Para Armel, su familia y su comunidad está claro que hay que llorar la muerte. Y que hay que llorarla en compañía. Con sostén, con apoyo. No se esconde. Se comparte. Todos los amigos y familiares se van acercando a la casa, se quedan incluso a dormir, pasan horas, se abrazan, lloran. Se suelta el dolor. Con calma, sin prisas. Dando espacio, dando tiempo. Con todo el cuerpo. Una maravilla. Dolorosa pero maravillosa. Transformadora. Cuando se puede llorar con intensidad se puede reír de la misma forma.

Viven la despedida como proceso. No se consigue con el primer llanto. Duele mucho y mucho tiempo. El corazón se estruja. Por eso cierran la habitación de su madre y la guardan en una morgue. Necesitan tiempo antes de lograr despedirse. No se fuerzan a hacerlo. Se permiten hacerlo. Puede ser 1 mes, pueden ser 2. Da igual. Lo que necesiten hasta que todos han tenido mucho tiempo para llorar, rabiar y patalear.

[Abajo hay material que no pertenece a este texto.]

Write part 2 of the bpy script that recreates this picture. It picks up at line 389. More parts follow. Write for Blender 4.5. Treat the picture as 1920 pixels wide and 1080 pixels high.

Porque las cosas de palacio van despacio.
Porque esto es honrar y celebrar.
Porque es imposible no echar de menos.
Porque duele y tiene que doler.
Porque el dolor habla del amor.
Porque si queremos vivir y respirar a tope el amor tenemos que poder vivir y respirar a tope el dolor.
Porque se lo merece ella y se lo merece su familia. Se lo merece cualquiera que crea en la humanidad.

Después de ese tiempo llorando se reúnen en la casa de la fallecida. Se juntan para hablar de ella, contar anécdotas sobre ella. Se da otra vez espacio para que el dolor salga. Quien lo necesita tiene oportunidad de seguir soltando dolor. Hay mucha generosidad en este proceso. Generoso como es la vida en si misma. Se abre la habitación que estaba cerrada. Se reparten sus pertenencias. Se le da otra vida a lo que fue suyo.

De esta manera se honra su vida que no acaba. Este es el tránsito. Cuando se juntan todos son 9 días, como los 9 meses de embarazo. Se ponen en el mismo lugar de sentido, de importancia y de valor un nacimiento y otro. Esta vez a la Eternidad.

Ella vive ahora en otro lugar. En otro espacio y otro tiempo. A partir de aquí ya no se permite el llanto ni la lamentación. A partir de aquí todos se rapan la cabeza simbolizando esta nueva vida. Lo viejo ya no existe, solo existe lo que está por surgir.

Necesitan tiempo para decir adiós al tiempo y modo en el que han conocido hasta ahora a su madre. Porque quien no dice adiós no puede decir hola. Eso sí. Cuando lo logran hacer, es real. Conectan con la plenitud de la vida vivida con mayúsculas. Y esto no tiene vuelta atrás. Este es el gran sentido del proceso de duelo.